STATED PROBLEM => Write out exactly the lines from the line with "Write the bpy" through the line with "scene.camera = cam", including both, and nothing more.
#####
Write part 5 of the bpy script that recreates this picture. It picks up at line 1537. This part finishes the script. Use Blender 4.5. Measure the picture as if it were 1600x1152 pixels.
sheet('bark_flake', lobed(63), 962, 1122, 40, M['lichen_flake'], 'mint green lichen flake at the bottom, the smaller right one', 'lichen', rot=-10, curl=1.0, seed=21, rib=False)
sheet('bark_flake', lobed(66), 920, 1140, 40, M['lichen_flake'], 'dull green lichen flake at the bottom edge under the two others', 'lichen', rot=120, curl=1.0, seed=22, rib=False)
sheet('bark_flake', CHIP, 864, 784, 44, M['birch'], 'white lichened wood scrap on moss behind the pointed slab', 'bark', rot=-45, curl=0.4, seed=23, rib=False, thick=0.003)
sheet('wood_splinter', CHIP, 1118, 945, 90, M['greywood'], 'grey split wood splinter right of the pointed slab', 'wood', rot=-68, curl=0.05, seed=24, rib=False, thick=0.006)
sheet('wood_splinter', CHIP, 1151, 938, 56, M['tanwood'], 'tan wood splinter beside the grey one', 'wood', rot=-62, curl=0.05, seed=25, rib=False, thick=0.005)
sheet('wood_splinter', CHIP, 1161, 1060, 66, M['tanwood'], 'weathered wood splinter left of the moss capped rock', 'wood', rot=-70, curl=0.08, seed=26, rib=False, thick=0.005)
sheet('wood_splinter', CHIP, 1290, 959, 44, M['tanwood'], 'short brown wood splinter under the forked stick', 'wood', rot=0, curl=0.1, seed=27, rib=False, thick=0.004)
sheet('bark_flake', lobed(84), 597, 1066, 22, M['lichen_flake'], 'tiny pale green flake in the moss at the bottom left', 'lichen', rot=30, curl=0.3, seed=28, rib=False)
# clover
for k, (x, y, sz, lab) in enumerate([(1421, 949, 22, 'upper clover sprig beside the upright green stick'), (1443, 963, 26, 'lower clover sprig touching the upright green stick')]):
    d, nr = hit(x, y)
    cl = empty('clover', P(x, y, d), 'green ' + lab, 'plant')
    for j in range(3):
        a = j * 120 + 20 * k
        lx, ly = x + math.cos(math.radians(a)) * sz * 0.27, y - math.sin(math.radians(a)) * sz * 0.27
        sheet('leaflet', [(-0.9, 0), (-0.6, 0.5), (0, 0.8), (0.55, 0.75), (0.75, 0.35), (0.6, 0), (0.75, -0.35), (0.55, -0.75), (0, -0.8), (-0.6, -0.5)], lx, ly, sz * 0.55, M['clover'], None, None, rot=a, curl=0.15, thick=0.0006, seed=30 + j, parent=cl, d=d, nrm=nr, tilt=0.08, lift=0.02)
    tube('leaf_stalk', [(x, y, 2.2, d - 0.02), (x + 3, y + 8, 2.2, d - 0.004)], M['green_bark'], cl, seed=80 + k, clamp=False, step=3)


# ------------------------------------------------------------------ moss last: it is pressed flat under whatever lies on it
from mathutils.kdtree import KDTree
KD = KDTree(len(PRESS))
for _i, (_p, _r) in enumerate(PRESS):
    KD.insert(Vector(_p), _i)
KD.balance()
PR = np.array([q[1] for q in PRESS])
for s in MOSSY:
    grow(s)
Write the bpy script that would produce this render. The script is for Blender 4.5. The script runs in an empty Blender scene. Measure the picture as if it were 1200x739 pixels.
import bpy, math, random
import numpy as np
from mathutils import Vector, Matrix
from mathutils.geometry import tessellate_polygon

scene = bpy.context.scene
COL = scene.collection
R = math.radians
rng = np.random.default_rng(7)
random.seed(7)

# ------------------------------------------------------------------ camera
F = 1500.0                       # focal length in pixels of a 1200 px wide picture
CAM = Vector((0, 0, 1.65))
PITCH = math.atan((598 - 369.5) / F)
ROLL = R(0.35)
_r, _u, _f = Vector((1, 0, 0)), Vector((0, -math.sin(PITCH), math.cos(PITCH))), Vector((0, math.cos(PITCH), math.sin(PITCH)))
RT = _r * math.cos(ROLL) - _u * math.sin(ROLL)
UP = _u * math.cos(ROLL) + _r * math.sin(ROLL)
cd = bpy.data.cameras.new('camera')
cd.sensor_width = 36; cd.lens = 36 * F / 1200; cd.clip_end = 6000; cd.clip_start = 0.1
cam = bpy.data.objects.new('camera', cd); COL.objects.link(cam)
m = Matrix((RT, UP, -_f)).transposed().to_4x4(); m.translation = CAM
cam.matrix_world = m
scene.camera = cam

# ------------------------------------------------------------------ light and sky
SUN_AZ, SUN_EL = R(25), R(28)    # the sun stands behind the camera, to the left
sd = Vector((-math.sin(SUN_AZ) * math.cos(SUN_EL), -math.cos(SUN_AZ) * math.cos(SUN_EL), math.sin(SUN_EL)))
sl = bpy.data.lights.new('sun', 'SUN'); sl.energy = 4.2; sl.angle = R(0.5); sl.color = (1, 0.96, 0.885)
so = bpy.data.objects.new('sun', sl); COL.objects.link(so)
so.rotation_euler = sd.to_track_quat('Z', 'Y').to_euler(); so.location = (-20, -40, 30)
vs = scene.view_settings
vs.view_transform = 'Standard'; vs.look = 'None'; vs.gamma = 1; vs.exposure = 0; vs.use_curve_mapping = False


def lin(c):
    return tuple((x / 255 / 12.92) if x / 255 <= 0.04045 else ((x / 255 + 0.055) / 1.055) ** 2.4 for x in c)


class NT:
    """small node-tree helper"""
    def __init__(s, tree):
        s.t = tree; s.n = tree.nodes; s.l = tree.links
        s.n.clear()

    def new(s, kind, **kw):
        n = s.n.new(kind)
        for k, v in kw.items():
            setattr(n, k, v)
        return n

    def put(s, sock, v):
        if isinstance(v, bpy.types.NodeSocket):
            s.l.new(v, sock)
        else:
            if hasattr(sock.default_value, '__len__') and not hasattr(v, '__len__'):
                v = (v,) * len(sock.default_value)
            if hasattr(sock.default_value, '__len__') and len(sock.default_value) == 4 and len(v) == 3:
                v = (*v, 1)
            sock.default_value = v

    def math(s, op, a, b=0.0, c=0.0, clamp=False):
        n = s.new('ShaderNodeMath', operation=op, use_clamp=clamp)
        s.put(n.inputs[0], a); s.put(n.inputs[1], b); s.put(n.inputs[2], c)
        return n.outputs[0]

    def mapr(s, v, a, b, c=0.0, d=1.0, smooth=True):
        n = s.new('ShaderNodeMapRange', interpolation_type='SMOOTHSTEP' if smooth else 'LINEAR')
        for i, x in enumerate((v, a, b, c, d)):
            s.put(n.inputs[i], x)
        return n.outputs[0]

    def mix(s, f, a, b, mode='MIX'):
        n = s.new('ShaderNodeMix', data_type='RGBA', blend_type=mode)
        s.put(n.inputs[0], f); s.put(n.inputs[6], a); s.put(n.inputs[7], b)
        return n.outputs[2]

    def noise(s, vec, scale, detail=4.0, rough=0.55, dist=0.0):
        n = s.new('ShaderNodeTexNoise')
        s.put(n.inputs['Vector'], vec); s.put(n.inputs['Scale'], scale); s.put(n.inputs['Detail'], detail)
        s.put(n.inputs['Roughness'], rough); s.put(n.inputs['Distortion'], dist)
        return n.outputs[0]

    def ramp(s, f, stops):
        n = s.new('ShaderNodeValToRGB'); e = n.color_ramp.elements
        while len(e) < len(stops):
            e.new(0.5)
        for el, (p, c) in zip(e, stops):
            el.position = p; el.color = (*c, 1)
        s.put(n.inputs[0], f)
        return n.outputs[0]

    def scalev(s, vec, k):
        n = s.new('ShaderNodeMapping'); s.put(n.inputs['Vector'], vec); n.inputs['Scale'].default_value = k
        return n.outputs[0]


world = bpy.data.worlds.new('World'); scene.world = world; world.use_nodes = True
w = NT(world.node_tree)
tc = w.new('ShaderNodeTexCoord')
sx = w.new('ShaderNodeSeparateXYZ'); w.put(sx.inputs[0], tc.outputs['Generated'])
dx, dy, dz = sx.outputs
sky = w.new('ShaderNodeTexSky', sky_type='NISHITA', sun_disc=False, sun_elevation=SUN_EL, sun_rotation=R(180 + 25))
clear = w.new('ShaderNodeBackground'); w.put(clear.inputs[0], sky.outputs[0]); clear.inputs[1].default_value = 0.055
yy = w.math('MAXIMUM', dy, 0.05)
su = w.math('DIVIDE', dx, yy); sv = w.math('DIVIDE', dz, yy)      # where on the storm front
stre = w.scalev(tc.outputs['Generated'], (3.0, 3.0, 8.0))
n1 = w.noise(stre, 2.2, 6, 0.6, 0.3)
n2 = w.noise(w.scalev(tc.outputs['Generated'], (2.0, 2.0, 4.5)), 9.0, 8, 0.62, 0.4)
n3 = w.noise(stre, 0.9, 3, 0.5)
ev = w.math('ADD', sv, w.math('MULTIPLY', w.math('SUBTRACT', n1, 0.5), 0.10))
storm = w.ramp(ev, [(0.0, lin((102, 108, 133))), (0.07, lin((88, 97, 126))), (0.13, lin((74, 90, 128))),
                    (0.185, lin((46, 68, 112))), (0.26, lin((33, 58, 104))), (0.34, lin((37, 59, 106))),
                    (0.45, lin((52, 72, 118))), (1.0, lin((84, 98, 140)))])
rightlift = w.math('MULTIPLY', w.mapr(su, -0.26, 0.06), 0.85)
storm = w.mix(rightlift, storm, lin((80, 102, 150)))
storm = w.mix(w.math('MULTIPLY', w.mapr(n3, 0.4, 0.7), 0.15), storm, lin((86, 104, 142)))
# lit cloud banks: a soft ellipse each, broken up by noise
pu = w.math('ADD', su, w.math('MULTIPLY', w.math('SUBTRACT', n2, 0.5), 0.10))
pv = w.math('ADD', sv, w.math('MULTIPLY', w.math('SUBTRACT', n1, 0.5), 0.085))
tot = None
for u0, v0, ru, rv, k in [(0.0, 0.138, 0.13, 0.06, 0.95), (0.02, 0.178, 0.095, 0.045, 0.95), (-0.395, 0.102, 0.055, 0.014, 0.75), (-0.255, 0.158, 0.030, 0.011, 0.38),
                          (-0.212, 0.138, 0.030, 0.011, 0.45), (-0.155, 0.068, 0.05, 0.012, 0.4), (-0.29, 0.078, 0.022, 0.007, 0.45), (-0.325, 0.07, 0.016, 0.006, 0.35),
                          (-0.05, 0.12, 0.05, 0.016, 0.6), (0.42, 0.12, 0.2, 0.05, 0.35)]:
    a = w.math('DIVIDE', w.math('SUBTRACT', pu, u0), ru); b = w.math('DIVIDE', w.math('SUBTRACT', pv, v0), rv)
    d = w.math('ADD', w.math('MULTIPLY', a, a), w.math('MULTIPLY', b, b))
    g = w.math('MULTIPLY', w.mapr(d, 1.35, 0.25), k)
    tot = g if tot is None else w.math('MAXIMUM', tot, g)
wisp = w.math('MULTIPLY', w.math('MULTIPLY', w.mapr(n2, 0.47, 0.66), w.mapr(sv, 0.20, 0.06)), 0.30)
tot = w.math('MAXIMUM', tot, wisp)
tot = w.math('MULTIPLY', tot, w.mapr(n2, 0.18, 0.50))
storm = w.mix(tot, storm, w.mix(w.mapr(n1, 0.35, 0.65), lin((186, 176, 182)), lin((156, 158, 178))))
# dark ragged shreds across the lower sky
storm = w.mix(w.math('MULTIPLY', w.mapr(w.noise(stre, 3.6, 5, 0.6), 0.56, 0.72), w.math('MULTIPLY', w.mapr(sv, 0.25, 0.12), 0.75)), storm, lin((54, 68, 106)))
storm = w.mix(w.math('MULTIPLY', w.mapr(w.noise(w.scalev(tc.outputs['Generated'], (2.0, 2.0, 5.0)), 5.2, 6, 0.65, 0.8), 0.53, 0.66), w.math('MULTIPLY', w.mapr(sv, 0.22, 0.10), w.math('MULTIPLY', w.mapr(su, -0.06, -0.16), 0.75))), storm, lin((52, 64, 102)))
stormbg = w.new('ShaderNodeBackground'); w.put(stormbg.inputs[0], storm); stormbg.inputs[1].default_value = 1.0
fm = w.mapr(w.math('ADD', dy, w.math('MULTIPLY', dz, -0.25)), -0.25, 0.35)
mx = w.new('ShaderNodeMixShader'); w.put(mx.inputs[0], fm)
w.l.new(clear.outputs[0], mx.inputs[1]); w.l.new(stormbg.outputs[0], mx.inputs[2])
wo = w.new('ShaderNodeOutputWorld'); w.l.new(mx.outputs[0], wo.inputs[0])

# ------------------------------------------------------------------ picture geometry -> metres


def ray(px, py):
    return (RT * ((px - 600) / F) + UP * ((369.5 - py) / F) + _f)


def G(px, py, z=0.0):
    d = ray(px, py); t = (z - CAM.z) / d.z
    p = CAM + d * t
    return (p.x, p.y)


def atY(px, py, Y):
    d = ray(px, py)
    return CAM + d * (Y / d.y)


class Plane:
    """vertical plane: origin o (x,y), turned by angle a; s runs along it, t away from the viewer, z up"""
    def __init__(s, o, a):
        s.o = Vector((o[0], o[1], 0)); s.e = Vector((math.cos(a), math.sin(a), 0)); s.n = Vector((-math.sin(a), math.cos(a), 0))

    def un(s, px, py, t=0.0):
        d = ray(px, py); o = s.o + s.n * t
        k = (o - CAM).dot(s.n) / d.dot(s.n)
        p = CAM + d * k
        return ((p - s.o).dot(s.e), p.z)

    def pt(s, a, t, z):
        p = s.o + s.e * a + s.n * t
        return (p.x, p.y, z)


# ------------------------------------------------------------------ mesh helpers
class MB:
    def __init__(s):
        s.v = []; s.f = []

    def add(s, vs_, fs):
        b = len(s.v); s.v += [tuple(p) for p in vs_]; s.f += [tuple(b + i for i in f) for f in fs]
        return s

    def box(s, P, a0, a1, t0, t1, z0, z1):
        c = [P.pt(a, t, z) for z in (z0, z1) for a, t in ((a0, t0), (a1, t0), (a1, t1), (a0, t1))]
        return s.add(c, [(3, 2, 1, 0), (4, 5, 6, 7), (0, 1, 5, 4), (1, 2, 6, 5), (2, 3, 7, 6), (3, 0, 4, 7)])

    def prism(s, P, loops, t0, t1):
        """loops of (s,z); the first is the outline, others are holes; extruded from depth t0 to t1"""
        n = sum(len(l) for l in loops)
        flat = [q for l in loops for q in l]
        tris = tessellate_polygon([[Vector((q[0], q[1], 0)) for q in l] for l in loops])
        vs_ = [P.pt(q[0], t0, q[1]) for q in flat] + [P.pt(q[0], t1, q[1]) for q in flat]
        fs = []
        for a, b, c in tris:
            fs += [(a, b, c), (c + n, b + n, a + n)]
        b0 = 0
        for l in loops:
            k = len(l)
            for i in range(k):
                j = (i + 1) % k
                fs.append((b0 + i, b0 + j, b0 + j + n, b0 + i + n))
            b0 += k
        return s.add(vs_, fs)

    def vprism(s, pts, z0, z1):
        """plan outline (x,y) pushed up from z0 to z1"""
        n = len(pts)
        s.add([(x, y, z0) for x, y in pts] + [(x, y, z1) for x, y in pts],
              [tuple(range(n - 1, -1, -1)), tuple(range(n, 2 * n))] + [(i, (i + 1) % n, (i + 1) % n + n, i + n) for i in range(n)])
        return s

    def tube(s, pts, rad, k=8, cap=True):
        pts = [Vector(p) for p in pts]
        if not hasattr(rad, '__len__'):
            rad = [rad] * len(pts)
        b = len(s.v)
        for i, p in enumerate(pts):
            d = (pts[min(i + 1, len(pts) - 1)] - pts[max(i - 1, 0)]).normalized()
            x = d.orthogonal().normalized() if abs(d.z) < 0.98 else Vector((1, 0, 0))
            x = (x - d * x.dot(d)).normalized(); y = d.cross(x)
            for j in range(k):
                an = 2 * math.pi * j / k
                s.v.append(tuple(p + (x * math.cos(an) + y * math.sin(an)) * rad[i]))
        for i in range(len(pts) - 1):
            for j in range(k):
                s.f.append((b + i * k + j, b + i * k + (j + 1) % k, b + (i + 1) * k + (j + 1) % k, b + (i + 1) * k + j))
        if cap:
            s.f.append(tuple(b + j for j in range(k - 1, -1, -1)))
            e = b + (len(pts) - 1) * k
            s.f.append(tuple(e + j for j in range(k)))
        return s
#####
CORRECT OUTPUT =>
Write the bpy script that would produce this render. The script is for Blender 4.5. The script runs in an empty Blender scene. Measure the picture as if it were 1200x739 pixels.
import bpy, math, random
import numpy as np
from mathutils import Vector, Matrix
from mathutils.geometry import tessellate_polygon

scene = bpy.context.scene
COL = scene.collection
R = math.radians
rng = np.random.default_rng(7)
random.seed(7)

# ------------------------------------------------------------------ camera
F = 1500.0                       # focal length in pixels of a 1200 px wide picture
CAM = Vector((0, 0, 1.65))
PITCH = math.atan((598 - 369.5) / F)
ROLL = R(0.35)
_r, _u, _f = Vector((1, 0, 0)), Vector((0, -math.sin(PITCH), math.cos(PITCH))), Vector((0, math.cos(PITCH), math.sin(PITCH)))
RT = _r * math.cos(ROLL) - _u * math.sin(ROLL)
UP = _u * math.cos(ROLL) + _r * math.sin(ROLL)
cd = bpy.data.cameras.new('camera')
cd.sensor_width = 36; cd.lens = 36 * F / 1200; cd.clip_end = 6000; cd.clip_start = 0.1
cam = bpy.data.objects.new('camera', cd); COL.objects.link(cam)
m = Matrix((RT, UP, -_f)).transposed().to_4x4(); m.translation = CAM
cam.matrix_world = m
scene.camera = cam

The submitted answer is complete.